Dia berharap tes baca Alquran tersebut dapat menjadi pembelajaran bagi bangsa dan negara ke depan, terutama dalam memilih pemimpin. Terutama untuk yang berikutnya dan yang sekarang.
Kata dia, kalau memang mengharapkan pemimpin itu yang beragama Islam secara esensial, dia mengetahui dan bisa mempraktikkan dan mengimplementasikan ajaran-ajaran Islam itu. Terkait permintaan rekomendasi penguji, MUI mengaku siap memfasilitasinya.
Sementara itu, TGH Zainul Majdi atau Tuan Guru Bajang (TGB) menganggap rekomendasi tes baca Alquran untuk capres-cawapres berawal dari fitnah yang menimpa Presiden Joko Widodo. Namun, menurutnya, kini fitnah tersebut justru berbalik ke kubu Prabowo Subianto-Sandiaga Uno.
“Yang menjadi sasaran utama kan Pak Jokowi dengan tuduhan Islam pura-puraan, macam-macam. Kemudian berkembang, ternyata berbalik pada akhirnya,” kata TGB.
TGB menilai, bukan berarti membaca Alquran tidak substantif. Tapi konteksnya adalah jauh lebih besar dari itu. “Isu itu muncul adalah sebagai ekses dari fitnah dan hoax yang selama ini menimpa Pak Jokowi,” ujarnya.

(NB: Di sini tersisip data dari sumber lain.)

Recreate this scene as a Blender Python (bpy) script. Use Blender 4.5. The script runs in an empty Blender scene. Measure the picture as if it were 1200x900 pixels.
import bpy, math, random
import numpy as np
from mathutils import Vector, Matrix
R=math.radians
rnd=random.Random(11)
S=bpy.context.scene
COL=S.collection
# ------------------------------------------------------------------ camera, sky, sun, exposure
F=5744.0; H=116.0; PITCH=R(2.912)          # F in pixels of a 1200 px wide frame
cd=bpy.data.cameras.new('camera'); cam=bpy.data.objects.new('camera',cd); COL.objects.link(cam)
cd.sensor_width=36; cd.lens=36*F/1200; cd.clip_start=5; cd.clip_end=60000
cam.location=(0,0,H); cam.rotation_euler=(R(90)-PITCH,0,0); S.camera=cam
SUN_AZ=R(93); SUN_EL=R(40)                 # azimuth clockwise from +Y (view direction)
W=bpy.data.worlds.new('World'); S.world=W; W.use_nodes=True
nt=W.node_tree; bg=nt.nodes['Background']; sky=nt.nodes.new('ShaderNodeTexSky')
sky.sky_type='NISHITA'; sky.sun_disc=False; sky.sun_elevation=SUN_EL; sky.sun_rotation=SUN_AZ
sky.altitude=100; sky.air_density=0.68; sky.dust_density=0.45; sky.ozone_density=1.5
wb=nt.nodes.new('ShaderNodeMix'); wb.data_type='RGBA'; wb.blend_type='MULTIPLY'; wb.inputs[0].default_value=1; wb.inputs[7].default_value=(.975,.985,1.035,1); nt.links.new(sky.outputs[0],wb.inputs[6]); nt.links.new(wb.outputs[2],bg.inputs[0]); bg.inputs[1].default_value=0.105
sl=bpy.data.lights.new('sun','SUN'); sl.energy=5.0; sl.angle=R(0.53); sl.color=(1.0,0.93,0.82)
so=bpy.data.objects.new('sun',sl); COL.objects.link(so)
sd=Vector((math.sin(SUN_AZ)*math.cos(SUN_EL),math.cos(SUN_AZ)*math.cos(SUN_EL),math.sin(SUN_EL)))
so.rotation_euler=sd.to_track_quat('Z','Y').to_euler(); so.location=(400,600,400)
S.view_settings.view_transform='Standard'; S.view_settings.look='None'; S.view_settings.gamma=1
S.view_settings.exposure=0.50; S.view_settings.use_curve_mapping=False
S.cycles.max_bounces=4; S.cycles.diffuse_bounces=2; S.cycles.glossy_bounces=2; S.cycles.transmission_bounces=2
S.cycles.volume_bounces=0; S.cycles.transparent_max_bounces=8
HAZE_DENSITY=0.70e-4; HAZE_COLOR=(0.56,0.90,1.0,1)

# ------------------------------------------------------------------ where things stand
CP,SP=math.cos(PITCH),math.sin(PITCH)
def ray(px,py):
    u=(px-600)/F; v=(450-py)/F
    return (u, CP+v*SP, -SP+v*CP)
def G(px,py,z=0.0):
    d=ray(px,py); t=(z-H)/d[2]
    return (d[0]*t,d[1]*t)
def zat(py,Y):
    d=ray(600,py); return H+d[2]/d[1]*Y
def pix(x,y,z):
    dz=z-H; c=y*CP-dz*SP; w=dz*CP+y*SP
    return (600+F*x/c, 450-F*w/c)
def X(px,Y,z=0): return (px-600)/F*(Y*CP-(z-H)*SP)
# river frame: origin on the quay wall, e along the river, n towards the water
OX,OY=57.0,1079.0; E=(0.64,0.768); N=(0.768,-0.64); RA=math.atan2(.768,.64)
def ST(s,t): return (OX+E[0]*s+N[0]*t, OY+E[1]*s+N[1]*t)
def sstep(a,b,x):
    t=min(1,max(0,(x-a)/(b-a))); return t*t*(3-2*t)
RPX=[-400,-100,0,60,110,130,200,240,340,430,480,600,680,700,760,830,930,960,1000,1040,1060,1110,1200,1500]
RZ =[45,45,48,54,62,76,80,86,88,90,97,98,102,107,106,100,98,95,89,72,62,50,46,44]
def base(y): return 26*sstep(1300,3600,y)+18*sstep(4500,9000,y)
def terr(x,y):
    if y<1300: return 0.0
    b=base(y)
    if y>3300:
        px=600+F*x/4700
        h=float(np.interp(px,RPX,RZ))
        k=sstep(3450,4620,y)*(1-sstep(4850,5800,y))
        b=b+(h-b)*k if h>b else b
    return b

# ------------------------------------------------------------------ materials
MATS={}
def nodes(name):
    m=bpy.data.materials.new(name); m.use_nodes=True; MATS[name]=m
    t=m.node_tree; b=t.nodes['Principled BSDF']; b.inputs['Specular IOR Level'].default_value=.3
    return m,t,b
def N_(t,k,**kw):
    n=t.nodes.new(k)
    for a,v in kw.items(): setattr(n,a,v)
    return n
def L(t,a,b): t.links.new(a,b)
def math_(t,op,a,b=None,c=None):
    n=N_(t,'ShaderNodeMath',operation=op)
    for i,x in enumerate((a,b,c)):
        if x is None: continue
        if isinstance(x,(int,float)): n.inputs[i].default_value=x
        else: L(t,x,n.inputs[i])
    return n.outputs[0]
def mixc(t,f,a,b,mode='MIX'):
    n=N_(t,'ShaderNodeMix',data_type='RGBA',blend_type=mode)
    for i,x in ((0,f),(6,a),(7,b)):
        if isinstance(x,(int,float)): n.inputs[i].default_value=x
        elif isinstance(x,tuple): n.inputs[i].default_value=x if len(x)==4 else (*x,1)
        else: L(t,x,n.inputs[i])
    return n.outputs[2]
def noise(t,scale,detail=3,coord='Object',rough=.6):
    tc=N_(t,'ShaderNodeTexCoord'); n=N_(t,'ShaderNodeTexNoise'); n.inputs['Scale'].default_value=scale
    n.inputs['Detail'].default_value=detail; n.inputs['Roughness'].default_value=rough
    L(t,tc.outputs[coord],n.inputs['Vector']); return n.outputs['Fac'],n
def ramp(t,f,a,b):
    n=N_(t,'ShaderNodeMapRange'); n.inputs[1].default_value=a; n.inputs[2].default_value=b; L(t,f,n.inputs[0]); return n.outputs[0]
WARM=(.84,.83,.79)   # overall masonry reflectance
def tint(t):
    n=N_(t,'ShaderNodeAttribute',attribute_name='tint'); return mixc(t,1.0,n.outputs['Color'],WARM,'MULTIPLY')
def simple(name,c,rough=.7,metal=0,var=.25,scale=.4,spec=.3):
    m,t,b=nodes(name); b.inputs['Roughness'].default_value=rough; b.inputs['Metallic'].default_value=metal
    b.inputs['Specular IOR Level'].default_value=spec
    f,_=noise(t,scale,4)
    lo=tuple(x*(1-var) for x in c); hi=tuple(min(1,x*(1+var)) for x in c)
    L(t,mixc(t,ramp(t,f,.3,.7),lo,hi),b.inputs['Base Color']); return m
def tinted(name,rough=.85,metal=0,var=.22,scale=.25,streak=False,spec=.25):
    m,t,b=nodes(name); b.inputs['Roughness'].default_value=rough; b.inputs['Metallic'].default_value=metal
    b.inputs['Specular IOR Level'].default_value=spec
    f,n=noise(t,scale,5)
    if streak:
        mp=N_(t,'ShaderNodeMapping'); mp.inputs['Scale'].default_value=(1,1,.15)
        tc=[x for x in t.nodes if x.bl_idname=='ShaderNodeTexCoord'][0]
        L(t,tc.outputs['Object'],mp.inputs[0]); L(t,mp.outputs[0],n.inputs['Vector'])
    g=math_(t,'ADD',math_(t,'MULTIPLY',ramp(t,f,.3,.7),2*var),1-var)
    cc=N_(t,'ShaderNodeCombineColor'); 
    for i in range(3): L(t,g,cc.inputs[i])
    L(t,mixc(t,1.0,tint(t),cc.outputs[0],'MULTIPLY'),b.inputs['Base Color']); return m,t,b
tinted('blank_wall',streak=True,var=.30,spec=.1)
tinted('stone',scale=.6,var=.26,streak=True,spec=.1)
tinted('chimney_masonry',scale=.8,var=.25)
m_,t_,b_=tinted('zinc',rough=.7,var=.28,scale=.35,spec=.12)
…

TGB melihat fitnah yang ditujukan ke Jokowi dari 5 tahun silam sama sampai saat ini. “Cukup besar pengaruh dari hoax yang ada selama ini yang dimainkan sejak 2014, bahkan sebelum 2014 sampai sekarang hoax-nya, fitnahnya sama, bohongnya sama, dan masih ada masyarakat yang percayai itu,” sebut TGB.
Dihubungi terpisah, juru bicara Persaudaraan Alumni (PA) 212 Habib Novel Chaidir Hasan Bamu’min menilai, tes baca Al Quran yang diajukan kepada kedua pasangan kandidat calon presiden dan calon wakil presiden di Pemilu 2019 seharusnya diajukan dalam agenda Komisi Pemilihan Umum.
“Walau sepertinya tujuannya baik dan seharusnya diajukan jauh-jauh hari sebelum pencalonan dan itu pun harus masuk dalam agenda KPU sebagai syarat resmi pencapresan,” ujar Novel, Rabu (16/1).
Usulan Dai Aceh, kata dia, tidak perlu diladeni kedua pasangan Capres dan Cawapres di Pemilu 2019. Usulan tersebut, kata dia, bukan syarat resmi yang diajukan KPU selaku penyelenggara pemilu.
Apalagi, kata dia, dalam rukun Imam dan Islam seorang muslim tidak masuk wajib bisa baca Al Quran. Dia lebih baik memilih orang yang awam tetapi beriman kepada Allah serta mengamalkannya dan taat kepada ulama.